VARSOVIA. LA SANGRE Y EL ÁMBAR, de David Torres
"El impresionante mazacote del Palacio de la Cultura y la Ciencia, obra de Lev Rudniev y regalo envenenado de la URSS, apareció de golpe como un fantasma imperial. Cuando se inauguró, en 1955, se convirtió en el segundo edificio más alto de Europa. Todavía hoy domina todas las perspectivas del centro de la ciudad. Con semejante mostrenco, Bierut, el perro faldero de Stalin, logró al fin olvidar una de sus fantasías fálicas: castrar las torres de las iglesias de Varsovia. Durante mucho tiempo Bierut soñó, en un grotesco proyecto de secularización urbanística, con arrancarlas todas para dejar el horizonte ciudadano tan chato como su gobierno.

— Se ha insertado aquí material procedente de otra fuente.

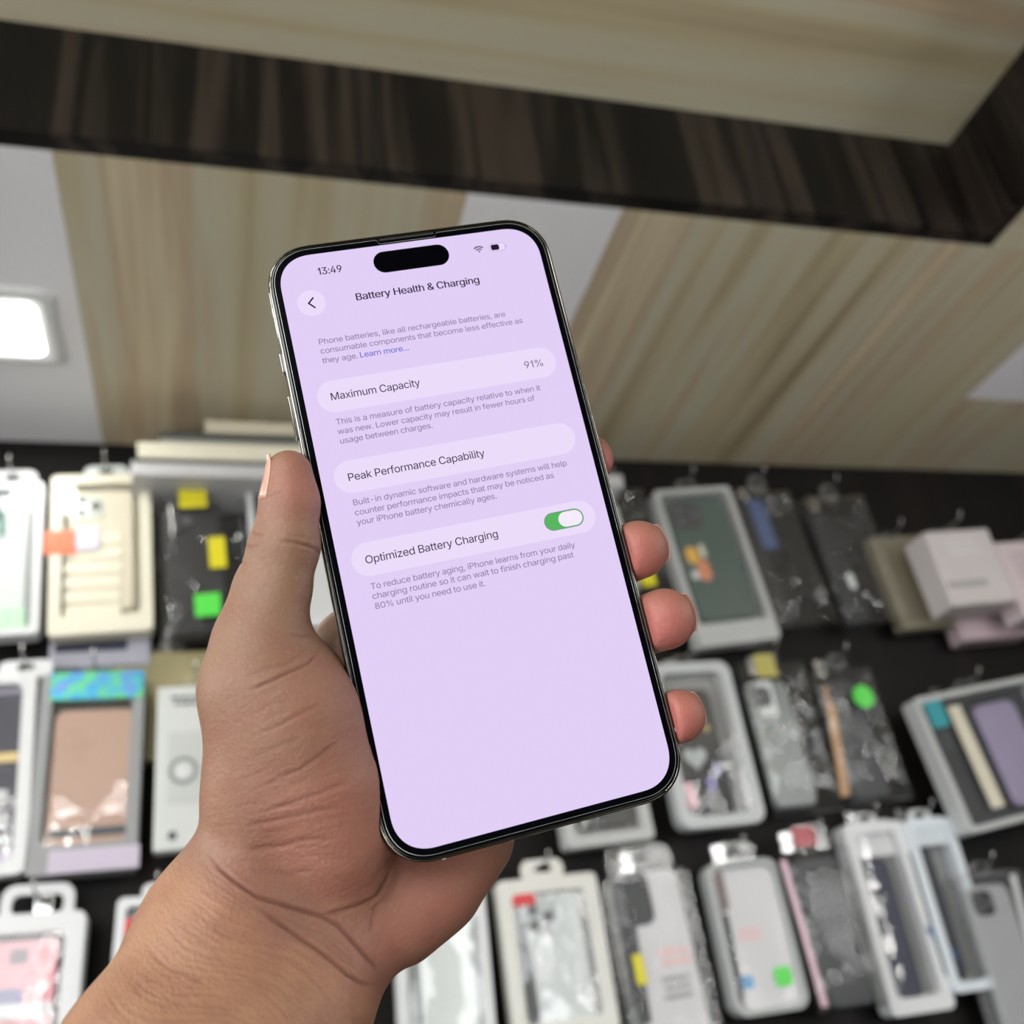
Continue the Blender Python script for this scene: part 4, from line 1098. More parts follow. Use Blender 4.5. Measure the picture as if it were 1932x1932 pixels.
class Pack:
    """one retail package; px corners are read on the upright plane its front lies in"""
    def __init__(s, name, label, short, tl, tr, bl, depth=.022, front=1.05, cat='phone case package', group=None):
        A, B, C_ = at_y(*tl, front), at_y(*tr, front), at_y(*bl, front)
        s.front, s.depth = front, depth
        s.roll = math.atan2(B[2] - A[2], B[0] - A[0])
        s.w = float(np.linalg.norm((B - A)[[0, 2]]))
        ex = np.array([math.cos(s.roll), math.sin(s.roll)]); ez = np.array([-math.sin(s.roll), math.cos(s.roll)])
        s.h = float(-(C_ - A)[[0, 2]] @ ez)
        s.ex, s.ez = ex, ez
        base = A[[0, 2]] + ex * s.w / 2 - ez * s.h          # bottom centre
        s.base = base
        s.t = thing(name, label, cat, (base[0], front + depth, base[1]), group)
        s.t.rotation_euler = (0, -s.roll, 0)
        s.short = short

    def loc(s, x, y, deep=0.0):
        """pixel -> package coordinates on its front plane (x right, z up)"""
        p = at_y(x, y, s.front + deep)[[0, 2]] - s.base
        return p @ s.ex, p @ s.ez

    def rect(s, a, b, deep=0.0):
        p, q = s.loc(*a, deep), s.loc(*b, deep)
        return (p[0] + q[0]) / 2, (p[1] + q[1]) / 2, abs(q[0] - p[0]), abs(p[1] - q[1])

    # local y: 0 = back, -depth = front
    def shell(s, m, border=.007, r=.006, back=None, bottom=None):
        d = s.depth
        bm = bmesh.new()
        o = rrect(s.w, s.h, r, 5, 0, s.h / 2)
        b0 = border if bottom is None else bottom
        i = rrect(s.w - 2 * border, s.h - border - b0, max(r * .8, .003), 5, 0, s.h / 2 + (b0 - border) / 2)
        frame_ring(bm, o, i, -d, -.003)
        slab(bm, o, -.003, 0)
        me_o = obj('box_shell', bm, m, s.t)
        s.inner = (0, s.h / 2 + (b0 - border) / 2, s.w - 2 * border, s.h - border - b0)
        if back:
            bm = bmesh.new()
            slab(bm, rrect(s.inner[2] - .001, s.inner[3] - .001, .003, 3, 0, s.inner[1]), -.005, -.0031)
            obj('backing_card', bm, back, s.t)
        return me_o

    def solid(s, m, r=.002, name='carton'):
        bm = bmesh.new()
        add_box(bm, (-s.w / 2, -s.depth, 0), (s.w / 2, 0, s.h), r, 2)
        return obj(name, bm, m, s.t)

    def window(s, m=PLASTIC):
        cx, cz, w, h = s.inner
        bm = bmesh.new()
        g = 22
        of = random.uniform(0, 60)
        vs = [[bm.verts.new((cx - w / 2 + w * i / g, -s.depth + .0012 + .0011 * pnoise(Vector((w * i / g * 26 + of, h * j / g * 17, of))), cz - h / 2 + h * j / g)) for j in range(g + 1)] for i in range(g + 1)]
        for i in range(g):
            for j in range(g):
                bm.faces.new((vs[i][j], vs[i + 1][j], vs[i + 1][j + 1], vs[i][j + 1]))
        obj('window_sheet', bm, m, s.t, True)

    def case(s, m, box=None, y0=None, cam_m=None, cam_at='left', r=.010, cam=True, name='phone_case', thick=.009):
        cx, cz, w, h = box if box else (s.inner[0], s.inner[1], s.inner[2] - .012, s.inner[3] - .012)
        y0 = -s.depth + .0035 if y0 is None else y0
        bm = bmesh.new()
        slab(bm, rrect(w, h, r, 6, cx, cz), y0, y0 + thick, .0025)
        c = obj(name, bm, m, s.t, False)
        if cam:
            cw = w * .46
            ccx = cx - w / 2 + cw / 2 + .005 if cam_at == 'left' else cx
            ccz = cz + h / 2 - cw / 2 - .006
            bm = bmesh.new()
            slab(bm, rrect(cw, cw, .008, 5, ccx, ccz), y0 - .0015, y0 + .001, .0006)
            cm = cam_m or card('camera_island_black', (24, 24, 26), .3)
            k = obj('camera_cutout', bm, cm, c)
            for a, b in ((-.25, .22), (-.25, -.22), (.24, 0)):
                bm = bmesh.new()
                slab(bm, rrect(cw * .36, cw * .36, cw * .179, 5, ccx + a * cw, ccz + b * cw), y0 - .0026, y0 - .0012, .0005)
                obj('lens_ring', bm, card('lens_ring_grey', (92, 92, 96), .25), c)
        return c

    def patch(s, name, a, b, m, lift=.0006, y=None, r=.001, on=None):
        """thin printed or stuck piece between two pixel corners on the front"""
        y = -s.depth if y is None else y
        cx, cz, w, h = s.rect(a, b, y + s.depth)
        bm = bmesh.new()
        slab(bm, rrect(w, h, min(r, w * .4, h * .4), 4, cx, cz), y - lift, y)
        return obj(name, bm, m, on or s.t)

    def strip(s, name, a, b, wpx, m, y, lift=.0006):
        """narrow band from pixel a down to pixel b"""
        p, q = s.loc(*a, y + s.depth), s.loc(*b, y + s.depth)
        w = wpx * 1.2 / FPX / 2
        bm = bmesh.new()
        slab(bm, [(p[0] - w, p[1]), (q[0] - w, q[1]), (q[0] + w, q[1]), (p[0] + w, p[1])], y - lift, y)
        return obj(name, bm, m, s.t)

    def disc(s, name, c, rpx, m, lift=.0006, y=None):
        y = -s.depth if y is None else y
        cx, cz = s.loc(*c, y + s.depth)
        r = abs(s.loc(c[0] + rpx, c[1], y + s.depth)[0] - cx)
        bm = bmesh.new()
        slab(bm, rrect(2 * r, 2 * r, r * .98, 7, cx, cz), y - lift, y)
        return obj(name, bm, m, s.t)

    def print_lines(s, name, a, b, rows, m, y=None, seed=0):
        """rows of illegible small print"""
        rng = random.Random(seed)
        y = -s.depth if y is None else y
        cx, cz, w, h = s.rect(a, b, y + s.depth)
        bm = bmesh.new()
        for k in range(rows):
            z = cz + h / 2 - h * (k + .5) / rows
            x = cx - w / 2 + rng.uniform(0, .12) * w
            while x < cx + w / 2 - .002:
                L = rng.uniform(.003, .008)
                add_box(bm, (x, y - .0004, z - h / rows * .28), (min(x + L, cx + w / 2), y, z + h / rows * .28))
                x += L + .0012
        return obj(name, bm, m, s.t)

    def bag(s, m=BAG, top=.0, puff=.007):
        """crumpled clear bag around the case"""
        bm = bmesh.new()
        nx, nz = 18, 30
        W, H = s.w, s.h + top
        off = random.uniform(0, 99)
        def pt(i, j, sd):
            x = -W / 2 + W * i / nx; z = H * j / nz
            e = min(i, nx - i, j * .7, (nz - j) * .7) / 3
            e = min(1, e)
            k = pnoise(Vector((x * 45 + off, z * 45, sd * 7))) * .0030 + abs(pnoise(Vector((x * 40 + off, z * 22, sd * 5 + 3)))) * .005 + pnoise(Vector((x * 130 + off, z * 130, sd * 3))) * .0005
            y = (-s.depth / 2) + sd * (s.depth / 2 + puff * .2 + k) * e
            return (x, -s.depth / 2 + (y + s.depth / 2), z)
        for sd in (-1, 1):
            vs = [[bm.verts.new(pt(i, j, sd)) for j in range(nz + 1)] for i in range(nx + 1)]
            for i in range(nx):
                for j in range(nz):
                    bm.faces.new((vs[i][j], vs[i + 1][j], vs[i + 1][j + 1], vs[i][j + 1]))
        bmesh.ops.remove_doubles(bm, verts=bm.verts, dist=1e-6)
        o = obj('bag', bm, m, s.t, True)
        return o

    def tab(s, m, w=.04, h=.018, x=0.0, hole=.010, y=None, hook=True):
        """hang tab with a hole, over the top edge, and the wire hook through it"""
        y = -s.depth * .5 if y is None else y
        z0 = s.h - .003
        bm = bmesh.new()
        o = rrect(w, h, h * .42, 5, x, z0 + h / 2)
        i = rrect(hole * 1.6, hole * .7, hole * .3, 5, x, z0 + h * .60)
        frame_ring(bm, o, i, y - .0006, y + .0006)
        obj('hang_tab', bm, m, s.t)
        if hook:
            s.hook(x, z0 + h * .60 + hole * .35 - .0013)

    def hook(s, x, z):
        p = s.base + s.ex * x + s.ez * z
        y1 = s.front + s.depth
        t = thing('display_hook', f'chrome wire display hook carrying the {s.short}', 'hook', (p[0], YB, p[1]))
        bm = bmesh.new()
        tube(bm, [(0, 0.001, 0), (0, -(YB - s.front) - .012, 0), (0, -(YB - s.front) - .018, .003), (0, -(YB - s.front) - .020, .010)], .0013, 8)
        obj('wire', bm, M_HOOK, t, True)
        bm = bmesh.new()
        add_box(bm, (-.008, -.0025, -.012), (.008, .0008, .012), .001)
        obj('hook_plate', bm, M_HOOK, t)


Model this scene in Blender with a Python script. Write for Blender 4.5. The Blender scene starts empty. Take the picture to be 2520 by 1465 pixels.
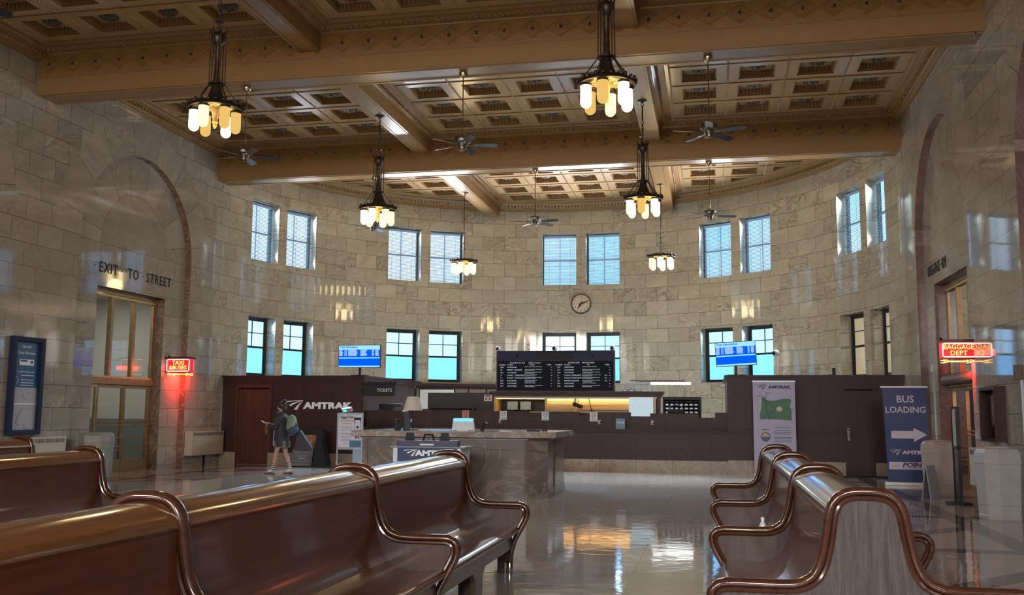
import bpy, bmesh, math, random
from mathutils import Vector, Matrix, Euler
from mathutils.geometry import tessellate_polygon
random.seed(7)
PI = math.pi
SC = bpy.context.scene
COL = SC.collection
# ---------------------------------------------------------------- camera
YAW, PITCH, ROLL, FPX = .2060, .1193, -.0072, 2359.63
cam_d = bpy.data.cameras.new('camera')
cam_d.sensor_width = 36; cam_d.lens = 36 * FPX / 2520; cam_d.clip_end = 300; cam_d.clip_start = .05
cam = bpy.data.objects.new('camera', cam_d); COL.objects.link(cam); SC.camera = cam
cy, sy, cp, sp, cr, sr = math.cos(YAW), math.sin(YAW), math.cos(PITCH), math.sin(PITCH), math.cos(ROLL), math.sin(ROLL)
xh = Vector((cy, sy, 0)); fh = Vector((-sy * cp, cy * cp, sp)); uh = Vector((sy * sp, -cy * sp, cp))
eX = cr * xh - sr * uh; eU = sr * xh + cr * uh
m = Matrix((eX, eU, -fh)).transposed().to_4x4(); m.translation = Vector((0, 0, 1.5))
cam.matrix_world = m
# ---------------------------------------------------------------- render look
SC.view_settings.view_transform = 'Standard'; SC.view_settings.look = 'None'
SC.view_settings.gamma = 1; SC.view_settings.use_curve_mapping = False
SC.view_settings.exposure = 0.27
SC.cycles.max_bounces = 5; SC.cycles.diffuse_bounces = 3; SC.cycles.glossy_bounces = 3
SC.cycles.transmission_bounces = 4; SC.cycles.transparent_max_bounces = 8
SC.cycles.caustics_reflective = False; SC.cycles.caustics_refractive = False
SC.cycles.use_adaptive_sampling = True; SC.cycles.adaptive_threshold = .07; SC.cycles.adaptive_min_samples = 16; SC.cycles.sample_clamp_indirect = 6; SC.cycles.blur_glossy = .1
# ---------------------------------------------------------------- room numbers (metres, floor = 0)
XL, XR, XC = -13.70, 4.636, -4.53
YC, RA = 24.5, 9.17            # apse centre and radius
YB = -9.0                      # rear end of the hall
BAY = 7.53
BEAMS = [24.46 - k * BAY for k in range(5)]   # front faces of the cross beams
BW = .64
# ---------------------------------------------------------------- world (sky outside)
w = bpy.data.worlds.new('sky'); SC.world = w; w.use_nodes = True
nt = w.node_tree; nt.nodes.clear()
wo = nt.nodes.new('ShaderNodeOutputWorld'); bg = nt.nodes.new('ShaderNodeBackground')
tc = nt.nodes.new('ShaderNodeTexCoord'); nz = nt.nodes.new('ShaderNodeTexNoise'); nz.inputs['Scale'].default_value = 2.6
nz.inputs['Detail'].default_value = 3
rp = nt.nodes.new('ShaderNodeValToRGB')
rp.color_ramp.elements[0].position = .40; rp.color_ramp.elements[0].color = (.20, .56, 1.0, 1)
rp.color_ramp.elements[1].position = .68; rp.color_ramp.elements[1].color = (.70, .90, 1.0, 1)
nt.links.new(tc.outputs['Generated'], nz.inputs['Vector']); nt.links.new(nz.outputs['Fac'], rp.inputs['Fac'])
nt.links.new(rp.outputs['Color'], bg.inputs['Color']); bg.inputs['Strength'].default_value = 2.0
nt.links.new(bg.outputs[0], wo.inputs[0])
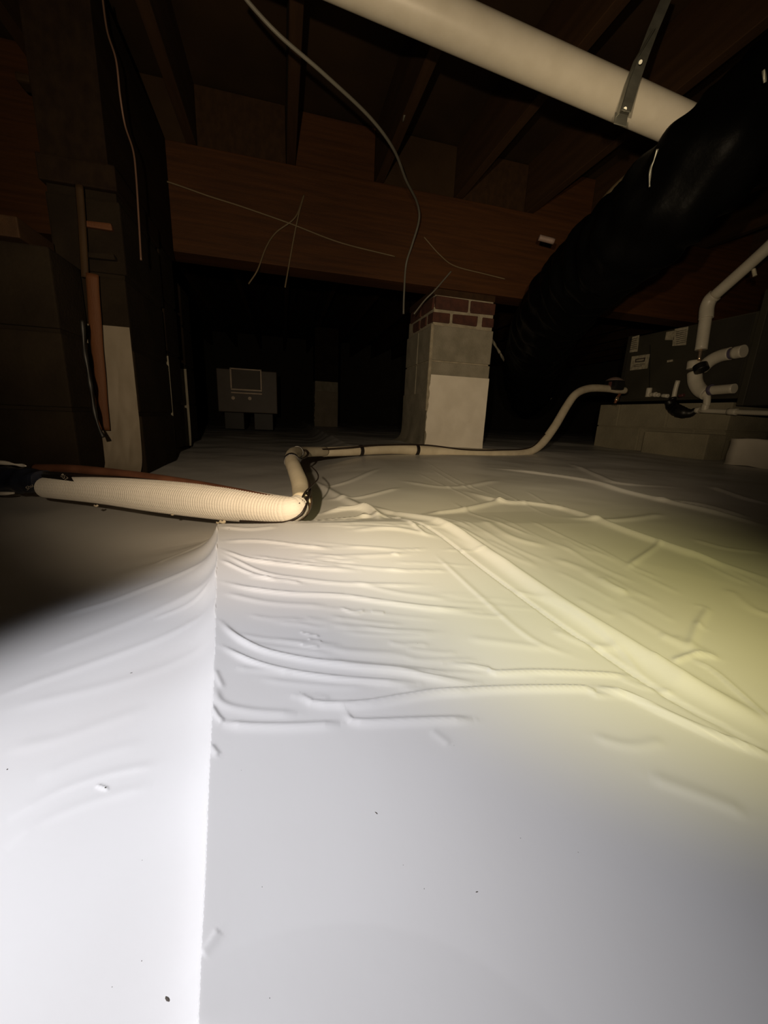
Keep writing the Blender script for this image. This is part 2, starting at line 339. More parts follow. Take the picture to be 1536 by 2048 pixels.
def gz(x, y): return float(height(np.array([float(x)]), np.array([float(y)]))[0])

# ------------------------------------------------------------------ shell
def struct(o): o['kind'] = 'structure'; return o
struct(box('wall_back', (-4.3, 8, -.2), (6.3, 8.2, 1.6), M_wall)); struct(box('wall_front', (-4.3, -3.2, -.2), (6.3, -3, 1.6), M_wall))
struct(box('wall_left', (-4.5, -3.2, -.2), (-4.3, 8.2, 1.6), M_wall)); struct(box('wall_right', (6.3, -3.2, -.2), (6.5, 8.2, 1.6), M_wall))
ceiling = struct(box('ceiling', (-4.5, -3.2, 1.5), (6.5, 8.2, 1.53), M_sub))
JX = [-.36+.42*k for k in range(-8, 15)]
for x in JX: box('joist', (x-.02, -3, 1.262), (x+.02, 8, 1.5), M_joist, ceiling, .002, segs=1)
for a, b in zip(JX[:-1], JX[1:]):
    k = JX.index(a); box('blocking', (a+.022, 2.17+.01*(k % 2), 1.262), (b-.022, 2.21+.01*(k % 2), 1.49), (M_blk1, M_lvl, M_joist)[(k*5+1) % 3], ceiling, .002, segs=1)
beam = box('support_beam', (-4.2, 2.15, .84), (6.2, 2.29, 1.26), M_lvl, None, .003)
tag(beam, 'deep orange-brown timber beam carried by the brick-topped block pier', 'beam')

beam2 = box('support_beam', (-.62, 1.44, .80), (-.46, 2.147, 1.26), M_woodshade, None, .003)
tag(beam2, 'shaded timber beam running back over the left piers', 'beam')

# ------------------------------------------------------------------ middle pier
PX0, PY0 = .80, 2.15
pier = thing('block_pier', 'grey block pier with two brick courses on top, under the beam', 'pier', (PX0+.19, PY0+.22, 0))
box('mortar', (PX0+.008, PY0+.008, 0), (PX0+.365, PY0+.442, .745), M_mortar, pier)
for z0, z1 in ((-.02, .078), (.085, .278), (.285, .468), (.476, .655)):
    box('concrete_block', (PX0, PY0, z0), (PX0+.373, PY0+.218, z1), M_block, pier, .004)
    box('concrete_block', (PX0, PY0+.228, z0), (PX0+.373, PY0+.45, z1), M_block, pier, .004)
box('mortar_bead', (PX0-.006, PY0-.005, .20), (PX0+.012, PY0+.012, .66), M_mortar, pier, .004)
for a, b in ((.002, .102), (.118, .268), (.298, .371)):
    box('brick', (PX0+a, PY0+.0, .672), (PX0+b, PY0+.09, .722), M_brick, pier, .006, jit=.002)
for a, b in ((.012, .207), (.222, .371)):
    box('brick', (PX0+a, PY0+.0, .737), (PX0+b, PY0+.09, .80), M_brick, pier, .006, jit=.002)
for a, b in ((.11, .20), (.225, .34)):
    box('brick', (PX0+.0, PY0+a, .672), (PX0+.09, PY0+b, .722), M_brick, pier, .006, jit=.002)
for a, b in ((.02, .20), (.215, .40)):
    box('brick', (PX0+.0, PY0+a, .737), (PX0+.09, PY0+b, .80), M_brick, pier, .006, jit=.002)
box('mortar', (PX0+.012, PY0+.012, .74), (PX0+.36, PY0+.43, .806), M_mortar, pier)
box('timber_shim', (PX0+.0, PY0+.01, .806), (PX0+.37, PY0+.43, .839), M_joist, pier, .002)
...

El edificio posee el aplomo rotundo y kafkiano de una pesadilla burocrática: 30 plantas, 230 metros de altura, 40 millones de bloques de piedra, casi un millón de metros cúbicos de volumen. Cuando entramos unos días después para visitar una exposición de Leonardo, pasé entre las columnas multiplicadas y las innumerables salas, y pensé que quizá Lem se inspirase en él para la delirante ambientación de Memorias encontradas en una bañera, la novela en la que un pobre funcionario vaga perdido entre los corredores de un inextricable laberinto subterráneo. Hoy día, desde el exterior, el Palacio parece una computadora de piedra, obsoleta y desactivada, una aparatosa réplica de la arquitectura moscovita envuelta en el papel dorado de las antiguas chocolatinas.
Algunos polacos han exigido la demolición del edificio, pero la mayoría ni lo mira: ha acabado por convertirse en parte del paisaje urbano. Ni siquiera se han molestado en arrancar de las hornacinas del exterior los gigantescos hércules de comité y los titanes de sindicato. Aquellos recios ejemplares de obreros altos, rubios, repeinados, con la quijada alzada y orgullosamente apuntada al futuro, parecían una muestra escultóricamente pura de la raza aria: en verdad no hay nada más parecido al arte nazi que el arte soviético. Un arte que, en la superficie y en el fondo, revela una absoluta pobreza de ideas y una absurda sumisión a los modelos del pasado. Me apiadé de un estudiante que marchaba eternamente hacia el horizonte comunista con un libraco enorme bajo el brazo. Pobrecillo, pudiendo leer a Dostoievski o a Tolstói, llevaba en un solo tomo las obras completas de Marx, Engels y Lenin (el nombre de Stalin había sido borrado)."